### Given information
══════

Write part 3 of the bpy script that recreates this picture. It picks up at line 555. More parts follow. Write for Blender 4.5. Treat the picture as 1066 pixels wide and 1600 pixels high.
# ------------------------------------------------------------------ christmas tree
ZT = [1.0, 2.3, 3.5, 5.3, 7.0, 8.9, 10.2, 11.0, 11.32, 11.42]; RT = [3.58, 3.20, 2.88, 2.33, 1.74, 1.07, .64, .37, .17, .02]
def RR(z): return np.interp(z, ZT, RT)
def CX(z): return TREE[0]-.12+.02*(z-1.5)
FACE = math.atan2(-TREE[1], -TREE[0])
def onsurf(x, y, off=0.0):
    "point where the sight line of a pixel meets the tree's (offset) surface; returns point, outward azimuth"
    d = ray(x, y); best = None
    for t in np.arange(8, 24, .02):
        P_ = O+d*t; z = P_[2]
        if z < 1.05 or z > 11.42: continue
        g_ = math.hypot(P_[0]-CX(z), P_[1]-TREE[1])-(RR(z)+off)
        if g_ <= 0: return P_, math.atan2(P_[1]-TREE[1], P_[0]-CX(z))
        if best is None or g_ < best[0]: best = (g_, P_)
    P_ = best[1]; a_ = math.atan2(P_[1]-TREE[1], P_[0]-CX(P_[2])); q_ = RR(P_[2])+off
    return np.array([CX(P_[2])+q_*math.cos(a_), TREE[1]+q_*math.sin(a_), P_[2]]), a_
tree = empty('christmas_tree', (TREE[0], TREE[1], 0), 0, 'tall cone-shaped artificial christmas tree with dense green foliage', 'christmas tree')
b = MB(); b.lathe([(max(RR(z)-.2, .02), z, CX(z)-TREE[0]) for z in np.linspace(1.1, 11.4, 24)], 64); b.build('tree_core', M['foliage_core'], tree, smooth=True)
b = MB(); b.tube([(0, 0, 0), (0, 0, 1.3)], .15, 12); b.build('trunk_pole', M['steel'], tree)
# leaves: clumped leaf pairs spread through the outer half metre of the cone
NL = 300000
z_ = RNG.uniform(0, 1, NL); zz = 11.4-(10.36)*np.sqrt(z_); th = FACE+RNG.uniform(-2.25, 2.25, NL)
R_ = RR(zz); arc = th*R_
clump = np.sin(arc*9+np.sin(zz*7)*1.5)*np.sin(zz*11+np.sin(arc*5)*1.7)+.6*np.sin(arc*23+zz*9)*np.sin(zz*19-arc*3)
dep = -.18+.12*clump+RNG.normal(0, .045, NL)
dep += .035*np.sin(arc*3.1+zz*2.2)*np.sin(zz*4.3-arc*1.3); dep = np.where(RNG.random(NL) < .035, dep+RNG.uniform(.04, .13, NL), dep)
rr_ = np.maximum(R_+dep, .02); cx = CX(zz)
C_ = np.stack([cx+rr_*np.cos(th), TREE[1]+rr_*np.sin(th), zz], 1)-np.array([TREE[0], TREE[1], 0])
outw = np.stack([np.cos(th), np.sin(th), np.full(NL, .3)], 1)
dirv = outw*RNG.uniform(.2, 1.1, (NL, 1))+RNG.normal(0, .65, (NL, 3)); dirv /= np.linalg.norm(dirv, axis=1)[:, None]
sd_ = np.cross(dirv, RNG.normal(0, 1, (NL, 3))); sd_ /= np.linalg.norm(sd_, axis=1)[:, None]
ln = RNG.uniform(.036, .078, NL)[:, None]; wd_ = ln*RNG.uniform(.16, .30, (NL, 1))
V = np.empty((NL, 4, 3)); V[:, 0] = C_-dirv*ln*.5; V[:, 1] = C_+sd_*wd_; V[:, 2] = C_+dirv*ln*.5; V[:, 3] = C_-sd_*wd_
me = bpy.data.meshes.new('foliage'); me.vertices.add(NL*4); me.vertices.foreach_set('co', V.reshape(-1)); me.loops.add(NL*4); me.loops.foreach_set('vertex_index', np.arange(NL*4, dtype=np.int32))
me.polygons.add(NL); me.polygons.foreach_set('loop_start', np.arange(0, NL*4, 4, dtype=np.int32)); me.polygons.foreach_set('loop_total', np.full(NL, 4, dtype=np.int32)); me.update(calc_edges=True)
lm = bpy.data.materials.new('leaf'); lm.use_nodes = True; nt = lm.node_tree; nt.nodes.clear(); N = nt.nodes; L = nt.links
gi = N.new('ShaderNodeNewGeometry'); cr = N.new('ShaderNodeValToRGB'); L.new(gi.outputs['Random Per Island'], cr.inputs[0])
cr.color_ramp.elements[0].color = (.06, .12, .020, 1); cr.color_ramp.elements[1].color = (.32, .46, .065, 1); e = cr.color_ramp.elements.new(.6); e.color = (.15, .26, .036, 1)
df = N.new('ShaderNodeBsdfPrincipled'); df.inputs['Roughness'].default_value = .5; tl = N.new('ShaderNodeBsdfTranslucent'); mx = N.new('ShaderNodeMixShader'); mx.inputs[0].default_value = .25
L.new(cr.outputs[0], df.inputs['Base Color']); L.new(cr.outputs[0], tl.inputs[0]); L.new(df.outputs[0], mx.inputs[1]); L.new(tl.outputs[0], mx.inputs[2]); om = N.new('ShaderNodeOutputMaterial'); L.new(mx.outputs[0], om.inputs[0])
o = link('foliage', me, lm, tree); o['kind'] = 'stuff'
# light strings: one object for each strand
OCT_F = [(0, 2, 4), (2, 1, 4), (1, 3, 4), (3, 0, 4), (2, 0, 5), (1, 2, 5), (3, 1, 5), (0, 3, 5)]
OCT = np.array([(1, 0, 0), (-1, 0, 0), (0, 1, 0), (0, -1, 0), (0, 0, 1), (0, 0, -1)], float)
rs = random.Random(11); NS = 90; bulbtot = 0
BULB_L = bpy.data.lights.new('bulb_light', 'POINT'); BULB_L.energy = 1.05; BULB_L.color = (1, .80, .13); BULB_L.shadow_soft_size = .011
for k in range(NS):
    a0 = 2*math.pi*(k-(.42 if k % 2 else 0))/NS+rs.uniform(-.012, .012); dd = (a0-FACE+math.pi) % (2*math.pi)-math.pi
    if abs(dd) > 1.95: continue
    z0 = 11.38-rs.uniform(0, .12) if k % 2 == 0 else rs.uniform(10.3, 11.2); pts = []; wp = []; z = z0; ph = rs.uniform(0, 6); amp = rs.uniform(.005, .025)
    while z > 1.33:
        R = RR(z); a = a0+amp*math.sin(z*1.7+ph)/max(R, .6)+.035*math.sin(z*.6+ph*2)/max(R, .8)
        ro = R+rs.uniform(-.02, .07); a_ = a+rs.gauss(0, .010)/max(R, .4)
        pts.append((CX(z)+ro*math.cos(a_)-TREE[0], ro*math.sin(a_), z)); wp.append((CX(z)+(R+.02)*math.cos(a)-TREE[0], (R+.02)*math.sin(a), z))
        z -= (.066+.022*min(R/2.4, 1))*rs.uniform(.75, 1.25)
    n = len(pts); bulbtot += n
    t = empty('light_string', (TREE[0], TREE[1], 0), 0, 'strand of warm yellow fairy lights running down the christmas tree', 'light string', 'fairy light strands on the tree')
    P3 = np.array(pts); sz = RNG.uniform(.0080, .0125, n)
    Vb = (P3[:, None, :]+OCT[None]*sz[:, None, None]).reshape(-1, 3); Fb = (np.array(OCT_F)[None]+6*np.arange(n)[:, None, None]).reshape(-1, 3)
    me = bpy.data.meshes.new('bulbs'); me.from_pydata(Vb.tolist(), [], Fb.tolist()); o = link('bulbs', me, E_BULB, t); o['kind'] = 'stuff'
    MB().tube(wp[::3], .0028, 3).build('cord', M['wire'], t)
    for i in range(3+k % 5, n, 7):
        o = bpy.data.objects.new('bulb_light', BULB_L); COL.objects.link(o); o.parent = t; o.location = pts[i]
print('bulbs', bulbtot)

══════

Your task is to repeat every line exactly.

Write part 3 of the bpy script that recreates this picture. It picks up at line 555. More parts follow. Write for Blender 4.5. Treat the picture as 1066 pixels wide and 1600 pixels high.
# ------------------------------------------------------------------ christmas tree
ZT = [1.0, 2.3, 3.5, 5.3, 7.0, 8.9, 10.2, 11.0, 11.32, 11.42]; RT = [3.58, 3.20, 2.88, 2.33, 1.74, 1.07, .64, .37, .17, .02]
def RR(z): return np.interp(z, ZT, RT)
def CX(z): return TREE[0]-.12+.02*(z-1.5)
FACE = math.atan2(-TREE[1], -TREE[0])
def onsurf(x, y, off=0.0):
    "point where the sight line of a pixel meets the tree's (offset) surface; returns point, outward azimuth"
    d = ray(x, y); best = None
    for t in np.arange(8, 24, .02):
        P_ = O+d*t; z = P_[2]
        if z < 1.05 or z > 11.42: continue
        g_ = math.hypot(P_[0]-CX(z), P_[1]-TREE[1])-(RR(z)+off)
        if g_ <= 0: return P_, math.atan2(P_[1]-TREE[1], P_[0]-CX(z))
        if best is None or g_ < best[0]: best = (g_, P_)
    P_ = best[1]; a_ = math.atan2(P_[1]-TREE[1], P_[0]-CX(P_[2])); q_ = RR(P_[2])+off
    return np.array([CX(P_[2])+q_*math.cos(a_), TREE[1]+q_*math.sin(a_), P_[2]]), a_
tree = empty('christmas_tree', (TREE[0], TREE[1], 0), 0, 'tall cone-shaped artificial christmas tree with dense green foliage', 'christmas tree')
b = MB(); b.lathe([(max(RR(z)-.2, .02), z, CX(z)-TREE[0]) for z in np.linspace(1.1, 11.4, 24)], 64); b.build('tree_core', M['foliage_core'], tree, smooth=True)
b = MB(); b.tube([(0, 0, 0), (0, 0, 1.3)], .15, 12); b.build('trunk_pole', M['steel'], tree)
# leaves: clumped leaf pairs spread through the outer half metre of the cone
NL = 300000
z_ = RNG.uniform(0, 1, NL); zz = 11.4-(10.36)*np.sqrt(z_); th = FACE+RNG.uniform(-2.25, 2.25, NL)
R_ = RR(zz); arc = th*R_
clump = np.sin(arc*9+np.sin(zz*7)*1.5)*np.sin(zz*11+np.sin(arc*5)*1.7)+.6*np.sin(arc*23+zz*9)*np.sin(zz*19-arc*3)
dep = -.18+.12*clump+RNG.normal(0, .045, NL)
dep += .035*np.sin(arc*3.1+zz*2.2)*np.sin(zz*4.3-arc*1.3); dep = np.where(RNG.random(NL) < .035, dep+RNG.uniform(.04, .13, NL), dep)
rr_ = np.maximum(R_+dep, .02); cx = CX(zz)
C_ = np.stack([cx+rr_*np.cos(th), TREE[1]+rr_*np.sin(th), zz], 1)-np.array([TREE[0], TREE[1], 0])
outw = np.stack([np.cos(th), np.sin(th), np.full(NL, .3)], 1)
dirv = outw*RNG.uniform(.2, 1.1, (NL, 1))+RNG.normal(0, .65, (NL, 3)); dirv /= np.linalg.norm(dirv, axis=1)[:, None]
sd_ = np.cross(dirv, RNG.normal(0, 1, (NL, 3))); sd_ /= np.linalg.norm(sd_, axis=1)[:, None]
ln = RNG.uniform(.036, .078, NL)[:, None]; wd_ = ln*RNG.uniform(.16, .30, (NL, 1))
V = np.empty((NL, 4, 3)); V[:, 0] = C_-dirv*ln*.5; V[:, 1] = C_+sd_*wd_; V[:, 2] = C_+dirv*ln*.5; V[:, 3] = C_-sd_*wd_
me = bpy.data.meshes.new('foliage'); me.vertices.add(NL*4); me.vertices.foreach_set('co', V.reshape(-1)); me.loops.add(NL*4); me.loops.foreach_set('vertex_index', np.arange(NL*4, dtype=np.int32))
me.polygons.add(NL); me.polygons.foreach_set('loop_start', np.arange(0, NL*4, 4, dtype=np.int32)); me.polygons.foreach_set('loop_total', np.full(NL, 4, dtype=np.int32)); me.update(calc_edges=True)
lm = bpy.data.materials.new('leaf'); lm.use_nodes = True; nt = lm.node_tree; nt.nodes.clear(); N = nt.nodes; L = nt.links
gi = N.new('ShaderNodeNewGeometry'); cr = N.new('ShaderNodeValToRGB'); L.new(gi.outputs['Random Per Island'], cr.inputs[0])
cr.color_ramp.elements[0].color = (.06, .12, .020, 1); cr.color_ramp.elements[1].color = (.32, .46, .065, 1); e = cr.color_ramp.elements.new(.6); e.color = (.15, .26, .036, 1)
df = N.new('ShaderNodeBsdfPrincipled'); df.inputs['Roughness'].default_value = .5; tl = N.new('ShaderNodeBsdfTranslucent'); mx = N.new('ShaderNodeMixShader'); mx.inputs[0].default_value = .25
L.new(cr.outputs[0], df.inputs['Base Color']); L.new(cr.outputs[0], tl.inputs[0]); L.new(df.outputs[0], mx.inputs[1]); L.new(tl.outputs[0], mx.inputs[2]); om = N.new('ShaderNodeOutputMaterial'); L.new(mx.outputs[0], om.inputs[0])
o = link('foliage', me, lm, tree); o['kind'] = 'stuff'
# light strings: one object for each strand
OCT_F = [(0, 2, 4), (2, 1, 4), (1, 3, 4), (3, 0, 4), (2, 0, 5), (1, 2, 5), (3, 1, 5), (0, 3, 5)]
OCT = np.array([(1, 0, 0), (-1, 0, 0), (0, 1, 0), (0, -1, 0), (0, 0, 1), (0, 0, -1)], float)
rs = random.Random(11); NS = 90; bulbtot = 0
BULB_L = bpy.data.lights.new('bulb_light', 'POINT'); BULB_L.energy = 1.05; BULB_L.color = (1, .80, .13); BULB_L.shadow_soft_size = .011
for k in range(NS):
    a0 = 2*math.pi*(k-(.42 if k % 2 else 0))/NS+rs.uniform(-.012, .012); dd = (a0-FACE+math.pi) % (2*math.pi)-math.pi
    if abs(dd) > 1.95: continue
    z0 = 11.38-rs.uniform(0, .12) if k % 2 == 0 else rs.uniform(10.3, 11.2); pts = []; wp = []; z = z0; ph = rs.uniform(0, 6); amp = rs.uniform(.005, .025)
    while z > 1.33:
        R = RR(z); a = a0+amp*math.sin(z*1.7+ph)/max(R, .6)+.035*math.sin(z*.6+ph*2)/max(R, .8)
        ro = R+rs.uniform(-.02, .07); a_ = a+rs.gauss(0, .010)/max(R, .4)
        pts.append((CX(z)+ro*math.cos(a_)-TREE[0], ro*math.sin(a_), z)); wp.append((CX(z)+(R+.02)*math.cos(a)-TREE[0], (R+.02)*math.sin(a), z))
        z -= (.066+.022*min(R/2.4, 1))*rs.uniform(.75, 1.25)
    n = len(pts); bulbtot += n
    t = empty('light_string', (TREE[0], TREE[1], 0), 0, 'strand of warm yellow fairy lights running down the christmas tree', 'light string', 'fairy light strands on the tree')
    P3 = np.array(pts); sz = RNG.uniform(.0080, .0125, n)
    Vb = (P3[:, None, :]+OCT[None]*sz[:, None, None]).reshape(-1, 3); Fb = (np.array(OCT_F)[None]+6*np.arange(n)[:, None, None]).reshape(-1, 3)
    me = bpy.data.meshes.new('bulbs'); me.from_pydata(Vb.tolist(), [], Fb.tolist()); o = link('bulbs', me, E_BULB, t); o['kind'] = 'stuff'
    MB().tube(wp[::3], .0028, 3).build('cord', M['wire'], t)
    for i in range(3+k % 5, n, 7):
        o = bpy.data.objects.new('bulb_light', BULB_L); COL.objects.link(o); o.parent = t; o.location = pts[i]
print('bulbs', bulbtot)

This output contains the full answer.